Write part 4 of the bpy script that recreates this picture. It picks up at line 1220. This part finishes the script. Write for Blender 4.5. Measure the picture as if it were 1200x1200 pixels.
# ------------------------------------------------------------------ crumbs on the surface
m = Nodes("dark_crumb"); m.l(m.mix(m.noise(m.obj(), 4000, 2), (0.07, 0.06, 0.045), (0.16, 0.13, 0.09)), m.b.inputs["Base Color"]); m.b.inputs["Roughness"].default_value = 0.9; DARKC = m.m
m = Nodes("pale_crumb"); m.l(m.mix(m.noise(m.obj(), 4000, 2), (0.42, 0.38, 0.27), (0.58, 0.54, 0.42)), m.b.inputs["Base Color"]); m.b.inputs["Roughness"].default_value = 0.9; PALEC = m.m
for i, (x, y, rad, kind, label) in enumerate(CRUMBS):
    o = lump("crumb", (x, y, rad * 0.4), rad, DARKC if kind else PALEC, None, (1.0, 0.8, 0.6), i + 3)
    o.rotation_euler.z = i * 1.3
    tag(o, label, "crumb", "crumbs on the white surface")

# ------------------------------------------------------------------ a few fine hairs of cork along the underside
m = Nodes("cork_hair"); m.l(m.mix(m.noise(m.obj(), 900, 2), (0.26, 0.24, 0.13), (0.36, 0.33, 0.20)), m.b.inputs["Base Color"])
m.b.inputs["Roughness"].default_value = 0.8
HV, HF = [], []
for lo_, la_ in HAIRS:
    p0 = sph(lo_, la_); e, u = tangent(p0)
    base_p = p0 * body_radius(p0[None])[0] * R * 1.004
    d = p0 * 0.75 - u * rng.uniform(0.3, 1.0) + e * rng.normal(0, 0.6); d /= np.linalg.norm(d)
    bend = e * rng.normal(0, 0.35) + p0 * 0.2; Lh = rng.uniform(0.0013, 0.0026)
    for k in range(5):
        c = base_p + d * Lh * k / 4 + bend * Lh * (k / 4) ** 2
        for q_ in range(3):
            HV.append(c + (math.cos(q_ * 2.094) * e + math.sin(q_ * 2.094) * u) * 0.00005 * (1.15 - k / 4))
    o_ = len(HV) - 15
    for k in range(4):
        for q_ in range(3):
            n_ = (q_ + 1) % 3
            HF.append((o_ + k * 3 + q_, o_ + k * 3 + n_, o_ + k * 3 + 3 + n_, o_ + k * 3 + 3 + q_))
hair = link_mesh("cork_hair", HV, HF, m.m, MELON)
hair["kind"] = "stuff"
▬▬▬▬▬▬▬▬▬▬
> [Instruction] Retype the whole listing above exactly.

> [Exercise result]
Write part 4 of the bpy script that recreates this picture. It picks up at line 1220. This part finishes the script. Write for Blender 4.5. Measure the picture as if it were 1200x1200 pixels.
# ------------------------------------------------------------------ crumbs on the surface
m = Nodes("dark_crumb"); m.l(m.mix(m.noise(m.obj(), 4000, 2), (0.07, 0.06, 0.045), (0.16, 0.13, 0.09)), m.b.inputs["Base Color"]); m.b.inputs["Roughness"].default_value = 0.9; DARKC = m.m
m = Nodes("pale_crumb"); m.l(m.mix(m.noise(m.obj(), 4000, 2), (0.42, 0.38, 0.27), (0.58, 0.54, 0.42)), m.b.inputs["Base Color"]); m.b.inputs["Roughness"].default_value = 0.9; PALEC = m.m
for i, (x, y, rad, kind, label) in enumerate(CRUMBS):
    o = lump("crumb", (x, y, rad * 0.4), rad, DARKC if kind else PALEC, None, (1.0, 0.8, 0.6), i + 3)
    o.rotation_euler.z = i * 1.3
    tag(o, label, "crumb", "crumbs on the white surface")

# ------------------------------------------------------------------ a few fine hairs of cork along the underside
m = Nodes("cork_hair"); m.l(m.mix(m.noise(m.obj(), 900, 2), (0.26, 0.24, 0.13), (0.36, 0.33, 0.20)), m.b.inputs["Base Color"])
m.b.inputs["Roughness"].default_value = 0.8
HV, HF = [], []
for lo_, la_ in HAIRS:
    p0 = sph(lo_, la_); e, u = tangent(p0)
    base_p = p0 * body_radius(p0[None])[0] * R * 1.004
    d = p0 * 0.75 - u * rng.uniform(0.3, 1.0) + e * rng.normal(0, 0.6); d /= np.linalg.norm(d)
    bend = e * rng.normal(0, 0.35) + p0 * 0.2; Lh = rng.uniform(0.0013, 0.0026)
    for k in range(5):
        c = base_p + d * Lh * k / 4 + bend * Lh * (k / 4) ** 2
        for q_ in range(3):
            HV.append(c + (math.cos(q_ * 2.094) * e + math.sin(q_ * 2.094) * u) * 0.00005 * (1.15 - k / 4))
    o_ = len(HV) - 15
    for k in range(4):
        for q_ in range(3):
            n_ = (q_ + 1) % 3
            HF.append((o_ + k * 3 + q_, o_ + k * 3 + n_, o_ + k * 3 + 3 + n_, o_ + k * 3 + 3 + q_))
hair = link_mesh("cork_hair", HV, HF, m.m, MELON)
hair["kind"] = "stuff"